Written by new-contact on Jan 12, 2015. Posted in Production News

BBC true-life courtroom drama The Eichmann Show films Lithuania as Jerusalem

The BBC’s historical drama The Eichmann Show stars Martin Freeman as a pioneering TV producer and filmed on location in Vilnius, Lithuania. Feelgood Fiction doubled the city for Jerusalem to recreate the infamous 1961 trial of prominent Nazi Adolf Eichmann.

Eichmann’s trial was the first televised event of its kind and daily highlights were broadcast to audiences in 37 different countries.

Testimony delivered during the trial made the world aware of the true horrors of the Holocaust for the first time some 15 years after the war had ended.

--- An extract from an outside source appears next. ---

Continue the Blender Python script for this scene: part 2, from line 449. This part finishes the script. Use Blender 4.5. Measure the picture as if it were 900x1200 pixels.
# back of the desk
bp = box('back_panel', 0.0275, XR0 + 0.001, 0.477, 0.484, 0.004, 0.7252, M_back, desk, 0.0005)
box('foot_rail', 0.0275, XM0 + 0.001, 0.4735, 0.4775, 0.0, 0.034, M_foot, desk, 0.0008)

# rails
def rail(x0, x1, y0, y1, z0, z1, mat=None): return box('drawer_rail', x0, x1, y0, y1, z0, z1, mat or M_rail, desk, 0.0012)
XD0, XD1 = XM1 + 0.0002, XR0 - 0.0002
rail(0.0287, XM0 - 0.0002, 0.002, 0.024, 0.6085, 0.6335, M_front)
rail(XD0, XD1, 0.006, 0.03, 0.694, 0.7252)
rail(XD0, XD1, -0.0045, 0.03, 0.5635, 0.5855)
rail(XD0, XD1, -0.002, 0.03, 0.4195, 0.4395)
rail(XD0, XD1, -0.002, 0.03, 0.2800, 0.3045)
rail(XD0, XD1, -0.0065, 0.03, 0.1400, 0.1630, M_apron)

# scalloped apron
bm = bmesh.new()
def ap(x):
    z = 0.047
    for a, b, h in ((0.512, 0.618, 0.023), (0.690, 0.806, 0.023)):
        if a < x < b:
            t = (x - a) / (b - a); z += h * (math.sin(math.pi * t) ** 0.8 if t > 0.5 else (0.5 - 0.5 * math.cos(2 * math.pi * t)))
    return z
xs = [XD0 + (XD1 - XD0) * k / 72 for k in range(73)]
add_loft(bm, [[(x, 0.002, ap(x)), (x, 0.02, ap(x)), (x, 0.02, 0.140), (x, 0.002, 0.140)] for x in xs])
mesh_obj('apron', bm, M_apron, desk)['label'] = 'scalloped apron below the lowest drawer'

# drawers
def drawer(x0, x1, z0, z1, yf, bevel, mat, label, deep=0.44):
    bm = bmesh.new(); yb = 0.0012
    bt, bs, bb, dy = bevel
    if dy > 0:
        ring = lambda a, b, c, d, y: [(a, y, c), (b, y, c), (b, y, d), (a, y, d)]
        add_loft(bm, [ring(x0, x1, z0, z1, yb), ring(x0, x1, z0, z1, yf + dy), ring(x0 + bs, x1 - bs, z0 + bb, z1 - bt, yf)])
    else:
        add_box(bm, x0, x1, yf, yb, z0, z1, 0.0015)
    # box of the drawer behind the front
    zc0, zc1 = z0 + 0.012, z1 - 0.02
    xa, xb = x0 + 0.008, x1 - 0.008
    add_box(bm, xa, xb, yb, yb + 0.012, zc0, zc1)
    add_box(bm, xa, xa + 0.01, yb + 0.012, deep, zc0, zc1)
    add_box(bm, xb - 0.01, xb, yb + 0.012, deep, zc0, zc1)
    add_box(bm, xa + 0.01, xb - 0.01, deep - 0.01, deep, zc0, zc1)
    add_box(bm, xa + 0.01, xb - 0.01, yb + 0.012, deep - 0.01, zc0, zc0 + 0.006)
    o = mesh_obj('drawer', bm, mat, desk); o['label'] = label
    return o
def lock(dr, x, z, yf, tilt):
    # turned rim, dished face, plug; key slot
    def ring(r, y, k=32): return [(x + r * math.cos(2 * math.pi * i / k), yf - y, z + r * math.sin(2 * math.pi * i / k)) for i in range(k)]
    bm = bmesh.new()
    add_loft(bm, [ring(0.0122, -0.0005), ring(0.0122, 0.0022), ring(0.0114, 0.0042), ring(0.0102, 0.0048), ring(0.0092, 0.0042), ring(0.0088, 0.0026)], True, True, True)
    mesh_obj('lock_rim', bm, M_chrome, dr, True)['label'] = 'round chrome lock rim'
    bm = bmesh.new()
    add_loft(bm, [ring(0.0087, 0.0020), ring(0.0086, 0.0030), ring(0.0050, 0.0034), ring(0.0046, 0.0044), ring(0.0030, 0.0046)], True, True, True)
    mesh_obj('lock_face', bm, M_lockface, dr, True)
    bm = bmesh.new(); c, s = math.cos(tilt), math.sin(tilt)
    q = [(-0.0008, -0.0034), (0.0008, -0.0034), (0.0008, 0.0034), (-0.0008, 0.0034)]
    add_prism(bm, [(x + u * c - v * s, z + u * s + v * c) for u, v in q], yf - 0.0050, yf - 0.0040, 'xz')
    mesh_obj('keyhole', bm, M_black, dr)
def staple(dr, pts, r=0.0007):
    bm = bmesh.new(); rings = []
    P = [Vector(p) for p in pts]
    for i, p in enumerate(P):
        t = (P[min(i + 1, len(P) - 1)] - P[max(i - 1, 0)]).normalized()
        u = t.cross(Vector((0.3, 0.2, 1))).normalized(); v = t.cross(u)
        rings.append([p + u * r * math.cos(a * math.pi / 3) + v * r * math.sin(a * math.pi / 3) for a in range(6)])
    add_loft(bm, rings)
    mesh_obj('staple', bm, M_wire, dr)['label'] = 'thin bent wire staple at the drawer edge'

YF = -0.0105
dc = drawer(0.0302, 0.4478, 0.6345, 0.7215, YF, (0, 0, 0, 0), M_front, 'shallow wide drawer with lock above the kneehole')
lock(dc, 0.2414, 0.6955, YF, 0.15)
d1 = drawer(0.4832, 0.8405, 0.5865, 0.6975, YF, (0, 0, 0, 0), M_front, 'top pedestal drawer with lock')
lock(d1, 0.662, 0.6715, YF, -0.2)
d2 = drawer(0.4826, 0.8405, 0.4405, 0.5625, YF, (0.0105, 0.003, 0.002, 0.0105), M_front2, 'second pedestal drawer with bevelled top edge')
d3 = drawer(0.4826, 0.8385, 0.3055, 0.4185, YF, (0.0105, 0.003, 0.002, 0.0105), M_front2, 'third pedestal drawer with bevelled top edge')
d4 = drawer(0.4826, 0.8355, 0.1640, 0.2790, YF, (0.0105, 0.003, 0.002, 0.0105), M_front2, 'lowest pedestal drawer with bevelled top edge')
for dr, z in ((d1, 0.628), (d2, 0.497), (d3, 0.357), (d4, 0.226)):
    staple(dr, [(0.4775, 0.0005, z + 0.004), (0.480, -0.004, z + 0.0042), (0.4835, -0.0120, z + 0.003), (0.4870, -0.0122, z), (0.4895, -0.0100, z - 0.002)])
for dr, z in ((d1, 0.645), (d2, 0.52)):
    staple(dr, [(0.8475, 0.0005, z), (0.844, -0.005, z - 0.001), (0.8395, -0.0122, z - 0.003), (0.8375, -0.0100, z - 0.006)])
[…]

A central challenge during pre-production was finding suitable filming locations to recreate the Jerusalem courtroom where the drama unfolded, and the control room where TV producer Milton Fruchtman marshalled the filming of each day’s testimony.

“We were looking for the hero location,” explains Laurence Bowen of Feelgood Fiction.

The original courtroom in Jerusalem is now used as a local community centre and so wasn’t a feasible location for the shoot. Scouting led to sites being considered in London, Belfast and Leeds in the UK before the team arrived in Vilnius.

Vilnius had a cinema screening room that was a huge concrete monument to the Soviet Union.

Laurence Bowen, Producer

“Vilnius had a cinema screening room that was a huge concrete monument to the Soviet Union,” Bowen says: “The interior layout was in fact almost identical to that of the real location in Jerusalem.”

Bowen gives special mention to local props designer Allen Zepp and Gary Tuck, a line producer with Baltic Film Services, as major selling points for Vilnius as a filming location. Zepp was responsible for designing a replica of Fruchtman’s TV control room.

The production team planned to spend a few days in Jerusalem filming exterior shots, but then a summer of violence flared between Israel and Gaza, prompting a rethink. Locations in Malta including Floriana, Mdina and Rabat instead became stand-ins for Jerusalem.

Lithuania offers production support through the Vilnius Film Office in the capital. The country has a 20% filming incentive administered by the Lithuanian Film Centre.

In the coming months the BBC is returning to Lithuania for a new epic adaptation of Tolstoy’s War and Peace.

The Eichmann Show has been made as part of the BBC’s commemoration of the 70th anniversary of the liberation of Auschwitz-Birkenau. It will be screened in the UK on BBC Two on 20 January 2015.